**Exercise instructions**
Extract the whole listing as it stands. Do not include the pictures.

**Stored data**
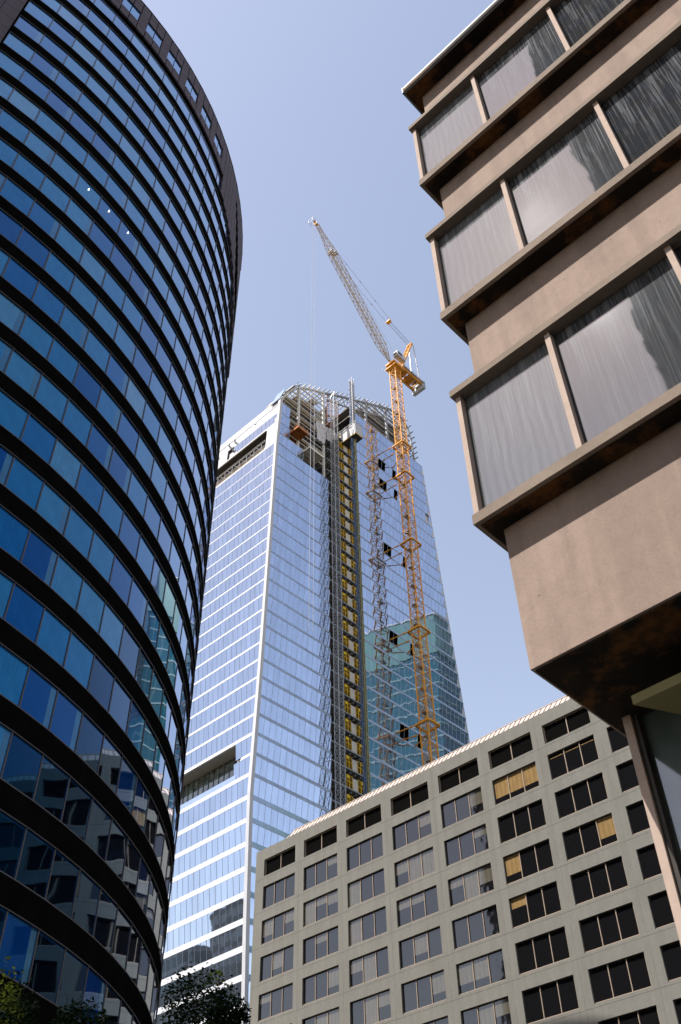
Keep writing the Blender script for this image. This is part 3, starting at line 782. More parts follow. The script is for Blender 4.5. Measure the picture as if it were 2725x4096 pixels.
# scaffold deck in the plant-room opening
m = MB(); zf = lev(11)+0.75
m.box((-168, y0(180)-0.15, zf), (xo-0.15, y0(180)+4.3, zf+0.12), 1)
x = -120.5
while x > -165:
    m.bar((x, y0(180)-0.05, zf-0.5), (x, y0(180)+3, zf+1.9), 0.16); m.bar((x, y0(180)-0.1, zf), (x, y0(180)-0.1, zf+2.4), 0.09); m.bar((x, y0(180)-0.1, zf), (x-1.8, y0(180)-0.1, zf+2.2), 0.06); x -= 2.7
for h in (0.6, 1.1, 2.4, 2.9): m.bar((-168, y0(180)-0.12, zf+h), (xo-0.2, y0(180)-0.12, zf+h), 0.08)
m.build('scaffold_deck', ['galv', 'deck_wood'], gt)
# terrace: soffit, back glass, rail
m = MB(); zt0, zt1 = lev(-11)+0.9, lev(-9)-1.0
yt_ = y0(92)-0.1
m.box((XFAR, yt_+0.2, zt1-0.02), (-119.2, yt_+6, zt1+0.1)); m.box((-119.35, yt_+0.2, zt0-1), (-119.2, yt_+6, zt1-0.02))
m.build('terrace_soffit', 'plaster', gt)
m = MB(); m.box((XFAR, yt_+2.6, zt0-1.0), (-119.35, yt_+2.7, zt1-0.02)); m.build('terrace_window', 'shop', gt)
m = MB(); x = -120
while x > -165: m.box((x, yt_+2.5, zt0-1), (x+0.1, yt_+2.6, zt1-0.02)); x -= 1.47
m.box((-165, yt_+2.45, zt0+1.5), (-119.35, yt_+2.6, zt0+1.7)); m.build('terrace_mullion', 'steel_dark', gt)
m = MB()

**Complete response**
Keep writing the Blender script for this image. This is part 3, starting at line 782. More parts follow. The script is for Blender 4.5. Measure the picture as if it were 2725x4096 pixels.
# scaffold deck in the plant-room opening
m = MB(); zf = lev(11)+0.75
m.box((-168, y0(180)-0.15, zf), (xo-0.15, y0(180)+4.3, zf+0.12), 1)
x = -120.5
while x > -165:
    m.bar((x, y0(180)-0.05, zf-0.5), (x, y0(180)+3, zf+1.9), 0.16); m.bar((x, y0(180)-0.1, zf), (x, y0(180)-0.1, zf+2.4), 0.09); m.bar((x, y0(180)-0.1, zf), (x-1.8, y0(180)-0.1, zf+2.2), 0.06); x -= 2.7
for h in (0.6, 1.1, 2.4, 2.9): m.bar((-168, y0(180)-0.12, zf+h), (xo-0.2, y0(180)-0.12, zf+h), 0.08)
m.build('scaffold_deck', ['galv', 'deck_wood'], gt)
# terrace: soffit, back glass, rail
m = MB(); zt0, zt1 = lev(-11)+0.9, lev(-9)-1.0
yt_ = y0(92)-0.1
m.box((XFAR, yt_+0.2, zt1-0.02), (-119.2, yt_+6, zt1+0.1)); m.box((-119.35, yt_+0.2, zt0-1), (-119.2, yt_+6, zt1-0.02))
m.build('terrace_soffit', 'plaster', gt)
m = MB(); m.box((XFAR, yt_+2.6, zt0-1.0), (-119.35, yt_+2.7, zt1-0.02)); m.build('terrace_window', 'shop', gt)
m = MB(); x = -120
while x > -165: m.box((x, yt_+2.5, zt0-1), (x+0.1, yt_+2.6, zt1-0.02)); x -= 1.47
m.box((-165, yt_+2.45, zt0+1.5), (-119.35, yt_+2.6, zt0+1.7)); m.build('terrace_mullion', 'steel_dark', gt)
m = MB()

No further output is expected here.